Great story by Mackenzie Carpenter today on get-out-the-vote drives underway the next two weeks:
Sorting out the undecided voter from the sporadic voter, or from the high propensity voter to the late breaking voter, is a more data-driven exercise than ever before, and more influenced by behavioral psychology.
At the University of Pittsburgh's Student Union, Lara Sullivan, head of the school's College Democrats, has been working for weeks with Obama for America student volunteers, handing out cards for students -- a demographic notorious for not voting -- to fill out, pledging to vote for Mr. Obama, why, where and when.
Then, sometime next week, Ms. Sullivan said, the "commit cards" will be sent back to the students.

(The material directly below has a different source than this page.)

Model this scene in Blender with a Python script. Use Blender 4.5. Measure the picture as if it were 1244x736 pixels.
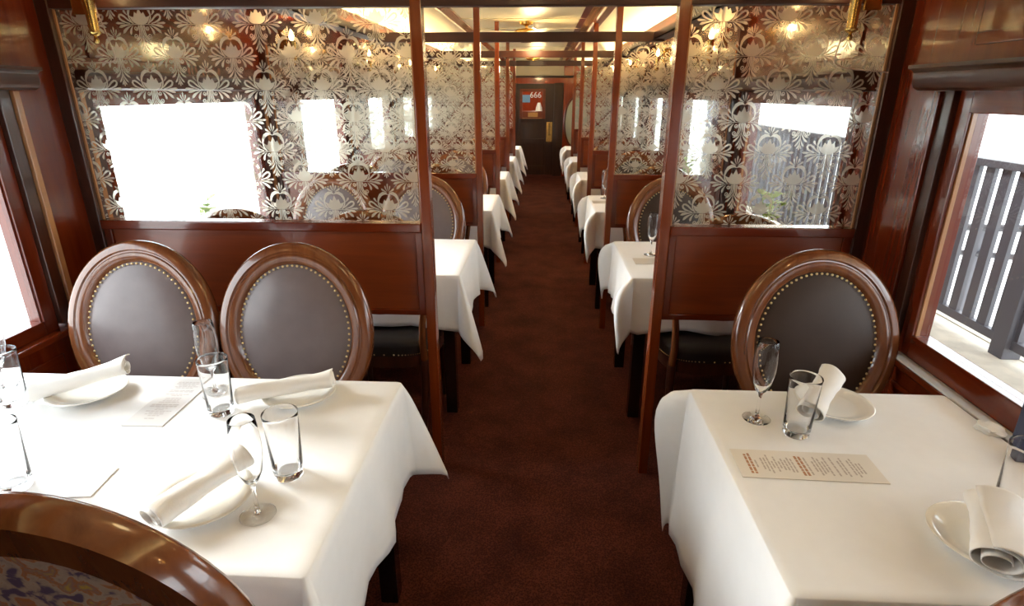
import bpy, bmesh, math, random
from mathutils import Vector, Matrix
PI = math.pi
random.seed(7)
S = bpy.context.scene
COL = S.collection
for o in list(bpy.data.objects):
    bpy.data.objects.remove(o)

# ------------------------------------------------------------------ camera
F_PX, PITCH, YAW, ROLL = 701.34, 0.3492, 0.0494, 0.0009
cam = bpy.data.cameras.new('camera')
cam.sensor_width = 36.0
cam.sensor_fit = 'HORIZONTAL'
cam.lens = F_PX / 1244 * 36.0
cam.clip_start = 0.02
cam.clip_end = 300
camo = bpy.data.objects.new('camera', cam)
COL.objects.link(camo)
camo.location = (0, 0, 1.5652)
camo.rotation_euler = (Matrix.Rotation(YAW, 3, 'Z') @ Matrix.Rotation(PI / 2 - PITCH, 3, 'X') @ Matrix.Rotation(ROLL, 3, 'Z')).to_euler()
S.camera = camo

# ------------------------------------------------------------------ world, sun, exposure
W = bpy.data.worlds.new('sky')
S.world = W
W.use_nodes = True
wn = W.node_tree.nodes
wl = W.node_tree.links
wbg = wn['Background']
wtc = wn.new('ShaderNodeTexCoord')
wsep = wn.new('ShaderNodeSeparateXYZ')
wr = wn.new('ShaderNodeValToRGB')
wr.color_ramp.elements[0].position = 0.45
wr.color_ramp.elements[0].color = (0.90, 0.95, 1.0, 1)
wr.color_ramp.elements[1].position = 1.0
wr.color_ramp.elements[1].color = (0.80, 0.90, 1.0, 1)
wmr = wn.new('ShaderNodeMapRange')
wmr.inputs[1].default_value = -1
wl.new(wtc.outputs['Generated'], wsep.inputs[0])
wl.new(wsep.outputs[2], wmr.inputs[0])
wl.new(wmr.outputs[0], wr.inputs[0])
wl.new(wr.outputs[0], wbg.inputs[0])
wbg.inputs[1].default_value = 5.2
sun = bpy.data.lights.new('sun', 'SUN')
sun.energy = 7.0
sun.angle = math.radians(24)
sun.color = (0.96, 0.98, 1.0)
suno = bpy.data.objects.new('sun', sun)
COL.objects.link(suno)
suno.rotation_euler = Vector((-0.877, 0.32, 0.358)).to_track_quat('Z', 'Y').to_euler()
S.view_settings.view_transform = 'Standard'
S.view_settings.look = 'None'
S.view_settings.gamma = 1.0
S.view_settings.use_curve_mapping = False
S.view_settings.exposure = 0.42
try:
    S.cycles.transparent_max_bounces = 32
    S.cycles.max_bounces = 14
    S.cycles.transmission_bounces = 14
except Exception:
    pass

# ------------------------------------------------------------------ materials
def new_mat(name):
    m = bpy.data.materials.new(name)
    m.use_nodes = True
    nt = m.node_tree
    return m, nt, nt.nodes, nt.links, nt.nodes['Principled BSDF']

def pmat(name, col, rough=0.5, metal=0.0, coat=0.0, spec=0.5, var=0.0, vscale=30.0, bump=0.0, bscale=200.0, sheen=0.0):
    m, nt, n, l, b = new_mat(name)
    b.inputs['Base Color'].default_value = (*col, 1)
    b.inputs['Roughness'].default_value = rough
    b.inputs['Metallic'].default_value = metal
    b.inputs['Coat Weight'].default_value = coat
    b.inputs['Coat Roughness'].default_value = 0.06
    b.inputs['Specular IOR Level'].default_value = spec
    b.inputs['Sheen Weight'].default_value = sheen
    tc = n.new('ShaderNodeTexCoord')
    if var:
        t = n.new('ShaderNodeTexNoise')
        t.inputs['Scale'].default_value = vscale
        t.inputs['Detail'].default_value = 4
        r = n.new('ShaderNodeValToRGB')
        r.color_ramp.elements[0].position = 0.3
        r.color_ramp.elements[1].position = 0.7
        r.color_ramp.elements[0].color = (*[c * (1 - var) for c in col], 1)
        r.color_ramp.elements[1].color = (*[min(1, c * (1 + var)) for c in col], 1)
        l.new(tc.outputs['Object'], t.inputs['Vector'])
        l.new(t.outputs[0], r.inputs[0])
        l.new(r.outputs[0], b.inputs['Base Color'])
    if bump:
        t = n.new('ShaderNodeTexNoise')
        t.inputs['Scale'].default_value = bscale
        t.inputs['Detail'].default_value = 3
        bp = n.new('ShaderNodeBump')
        bp.inputs['Strength'].default_value = bump
        bp.inputs['Distance'].default_value = 0.002
        l.new(tc.outputs['Object'], t.inputs['Vector'])
        l.new(t.outputs[0], bp.inputs['Height'])
        l.new(bp.outputs[0], b.inputs['Normal'])
    return m

def wood(name, c1, c2, axis, rough=0.22, coat=0.6):
    m, nt, n, l, b = new_mat(name)
    tc = n.new('ShaderNodeTexCoord')
    mp = n.new('ShaderNodeMapping')
    sc = [22.0, 22.0, 22.0]
    sc['xyz'.index(axis)] = 1.6
    mp.inputs['Scale'].default_value = sc
    t = n.new('ShaderNodeTexNoise')
    t.inputs['Scale'].default_value = 1.0
    t.inputs['Detail'].default_value = 7
    t.inputs['Roughness'].default_value = 0.62
    t.inputs['Distortion'].default_value = 0.6
    r = n.new('ShaderNodeValToRGB')
    r.color_ramp.elements[0].position = 0.32
    r.color_ramp.elements[1].position = 0.72
    r.color_ramp.elements[0].color = (*c1, 1)
    r.color_ramp.elements[1].color = (*c2, 1)
    l.new(tc.outputs['Object'], mp.inputs[0])
    l.new(mp.outputs[0], t.inputs['Vector'])
    l.new(t.outputs[0], r.inputs[0])
    l.new(r.outputs[0], b.inputs['Base Color'])
    b.inputs['Roughness'].default_value = rough
    b.inputs['Coat Weight'].default_value = coat
    b.inputs['Coat Roughness'].default_value = 0.05
    return m

def pane_glass(name, tint=(0.97, 0.98, 0.97), rim=None):
    # thin window glass: clear transmission and a Fresnel reflection
    m, nt, n, l, b = new_mat(name)
    n.remove(b)
    out = n['Material Output']
    tr = n.new('ShaderNodeBsdfTransparent')
    tr.inputs[0].default_value = (*tint, 1)
    if rim:       # curved glass: longer path through the wall towards the edges
        lw = n.new('ShaderNodeLayerWeight')
        lw.inputs[0].default_value = 0.22
        cr = n.new('ShaderNodeValToRGB')
        cr.color_ramp.elements[0].position = 0.30
        cr.color_ramp.elements[0].color = (*tint, 1)
        cr.color_ramp.elements[1].position = 1.0
        cr.color_ramp.elements[1].color = (*rim, 1)
        l.new(lw.outputs['Facing'], cr.inputs[0])
        l.new(cr.outputs[0], tr.inputs[0])
    gl = n.new('ShaderNodeBsdfGlossy')
    gl.inputs['Roughness'].default_value = 0.01
    fr = n.new('ShaderNodeFresnel')
    fr.inputs[0].default_value = 1.75 if rim else 1.5
    mx = n.new('ShaderNodeMixShader')
    # the ray goes straight through, so the back faces of the sheet must not reflect totally
    ge = n.new('ShaderNodeNewGeometry')
    fb = n.new('ShaderNodeMath')
    fb.operation = 'SUBTRACT'
    fb.inputs[0].default_value = 1.0
    mu = n.new('ShaderNodeMath')
    mu.operation = 'MULTIPLY'
    l.new(ge.outputs['Backfacing'], fb.inputs[1])
    l.new(fr.outputs[0], mu.inputs[0])
    l.new(fb.outputs[0], mu.inputs[1])
    l.new(mu.outputs[0], mx.inputs[0])
    l.new(tr.outputs[0], mx.inputs[1])
    l.new(gl.outputs[0], mx.inputs[2])
    l.new(mx.outputs[0], out.inputs[0])
    return m

def film_mat(name):
    # etched (frosted) areas of the glass: scatter light both ways, partly see-through
    m, nt, n, l, b = new_mat(name)
    n.remove(b)
    out = n['Material Output']
    tr = n.new('ShaderNodeBsdfTransparent')
    df = n.new('ShaderNodeBsdfDiffuse')
    df.inputs[0].default_value = (0.84, 0.76, 0.60, 1)
    tl = n.new('ShaderNodeBsdfTranslucent')
    tl.inputs[0].default_value = (0.92, 0.85, 0.70, 1)
    m1 = n.new('ShaderNodeMixShader')
    m1.inputs[0].default_value = 0.5
    rf = n.new('ShaderNodeBsdfRefraction')      # acid-etched surface: mostly forward scattering
    rf.inputs['Color'].default_value = (0.96, 0.92, 0.82, 1)
    rf.inputs['Roughness'].default_value = 0.62
    rf.inputs['IOR'].default_value = 1.18
    m3 = n.new('ShaderNodeMixShader')
    m3.inputs[0].default_value = 0.45
    m2 = n.new('ShaderNodeMixShader')
    m2.inputs[0].default_value = 0.74
    l.new(df.outputs[0], m1.inputs[1])
    l.new(tl.outputs[0], m1.inputs[2])
    l.new(tr.outputs[0], m2.inputs[1])
    l.new(m1.outputs[0], m3.inputs[1])
    l.new(rf.outputs[0], m3.inputs[2])
    l.new(m3.outputs[0], m2.inputs[2])
    l.new(m2.outputs[0], out.inputs[0])
    return m

def glass_mat(name):
    m, nt, n, l, b = new_mat(name)
    b.inputs['Base Color'].default_value = (1, 1, 1, 1)
    b.inputs['Roughness'].default_value = 0.0
    b.inputs['IOR'].default_value = 1.36
    b.inputs['Transmission Weight'].default_value = 1.0
    return m

def emit(name, col, st):
    m, nt, n, l, b = new_mat(name)
    b.inputs['Base Color'].default_value = (*col, 1)
    b.inputs['Emission Color'].default_value = (*col, 1)
    b.inputs['Emission Strength'].default_value = st
    return m

def floral(name):
    m, nt, n, l, b = new_mat(name)
    tc = n.new('ShaderNodeTexCoord')
    t = n.new('ShaderNodeTexNoise')
    t.inputs['Scale'].default_value = 34
    t.inputs['Detail'].default_value = 3
    t.inputs['Distortion'].default_value = 0.4
    r = n.new('ShaderNodeValToRGB')
    cr = r.color_ramp
    cr.interpolation = 'LINEAR'
    pal = [(0.0, (0.10, 0.06, 0.10)), (0.38, (0.14, 0.09, 0.16)), (0.44, (0.50, 0.36, 0.26)), (0.53, (0.58, 0.44, 0.32)),
           (0.57, (0.55, 0.20, 0.06)), (0.63, (0.42, 0.24, 0.18)), (0.70, (0.66, 0.42, 0.08))]
    cr.elements[0].position, cr.elements[0].color = pal[0][0], (*pal[0][1], 1)
    cr.elements[1].position, cr.elements[1].color = pal[-1][0], (*pal[-1][1], 1)
    for p, c in pal[1:-1]:
        e = cr.elements.new(p)
        e.color = (*c, 1)
    l.new(tc.outputs['Object'], t.inputs['Vector'])
    l.new(t.outputs[0], r.inputs[0])
    l.new(r.outputs[0], b.inputs['Base Color'])
    b.inputs['Roughness'].default_value = 0.9
    return m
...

"It's a really a great system," she said. "We just got a batch of cards from the Obama campaign last week, that say, 'I'm pledging to vote for Barack Obama because ...' and then the student fills in the blanks, women's rights, student loans, Pell grants, whatever. I have a really great sense it's going to work because they're basically signing something remembering why they're voting."
There's psychology behind all of this, says Sasha Issenberg, author of "The Victory Lab: The Secret Science of Winning Campaigns." A written pledge to vote, in effect a public declaration within a peer group, will make it more likely the pledger will actually go to the polls, he said.
These days, "campaigns have very granular projections about how likely every single voter in Pennsylvania will be to cast the ballot" and how to get them to the polls, he said.
Sussing out why people vote or don't vote isn't rocket science, but it is behavioral science -- refined during the 2004 and 2008 campaigns by "maverick operatives and academics now calling the shots in some of the most cutting-edge war room," according to "The Victory Lab" website. These days, Mr. Issenberg argues, "the smartest campaigns now believe they know who you will vote for even before you do."